Dado en Roma, junto a San Pedro, bajo el Anillo del Pescador, el 25 de agosto de 1575, IV año de nuestro pontificado.
La prohibición de asistencia de los clérigos a las corridas vuelve a recapitularse en el código de Derecho Canónico, canon 140; y en el código vigente, canon 285, quedando pocas dudas de su alcance respecto a los espectáculos donde los animales sufren crueles maltratos.

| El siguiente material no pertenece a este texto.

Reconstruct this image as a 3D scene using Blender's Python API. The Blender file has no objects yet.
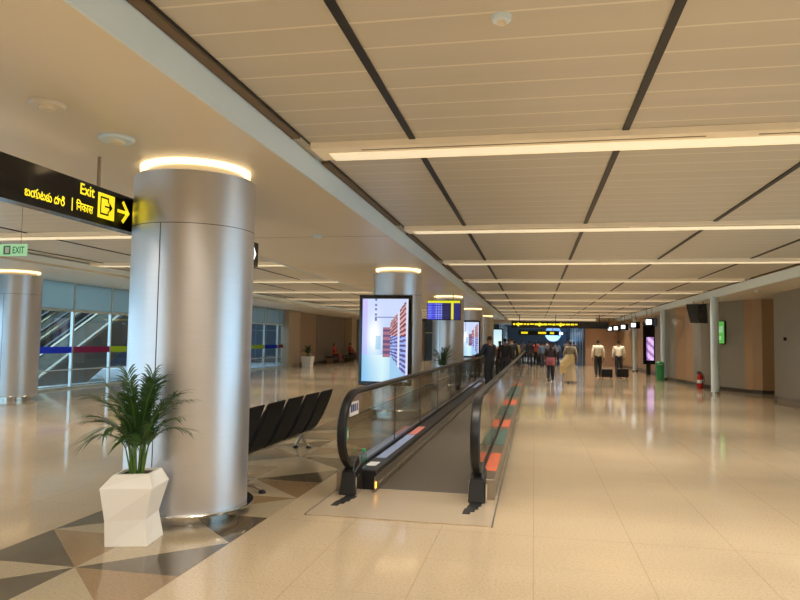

Si nos apartamos un poco del legalismo de las bulas y los pronunciamientos papales autorizados, y atendemos a la práctica común en la Iglesia hoy, está claro que el respeto por la vida es la primera de las consignas de la moral cristiana; pero en orden a la dignidad humana y lejos de caer en el enfermizo pensamiento que equipara la vida animal con la humana. Eso no significa que podamos hacer con los animales y con la natualeza lo que queramos: los creyentes tenemos una responsabilidad moral de preservar y salvaguardar el medio ambiente, pero dentro de los límites de la razón natural. En la armonía querida y diseñada por Dios para el universo está que los hombres seamos superiores a los animales, y debamos valernos de ellos para nuestro sustento. La corrida de toros termina con el sacrificio ritual del astado, cuya carne se destina al consumo humano como cualquiera otra carne de bovino, teniendo presente además que el toro de lidia es cuidado en el campo con sumo esmero y muere ritualmente en la plaza peleando.
Juan Pablo II recibió en audiencia a Jesulín de Ubrique, un torero español, en una divertida anéctoda:
Y san Josemaría Escrivá de Balaguer, fundador del Opus Dei, compara la cercanía con Dios con el trato que el torero tiene que tener con el toro.
De tal modo que nadie puede cuestionar la moral de los que siendo católicos que intentamos buscar a Dios, vamos a la fiesta de los toros. No confundan el mandato de respeto por la vida con el gusto (o disgusto, más bien) por las corridas, porque en ningún momento están consideradas como falta a alguno de los mandamientos de Dios, ni a la moral, ni a nada. Hasta que no haya un pronunciamiento formal al respecto por parte de la autoridad de la Iglesia, nada tiene que ver la afición taurina con el seguimiento o no de la enseñanza moral, doctrinal y magisterial de la Iglesia.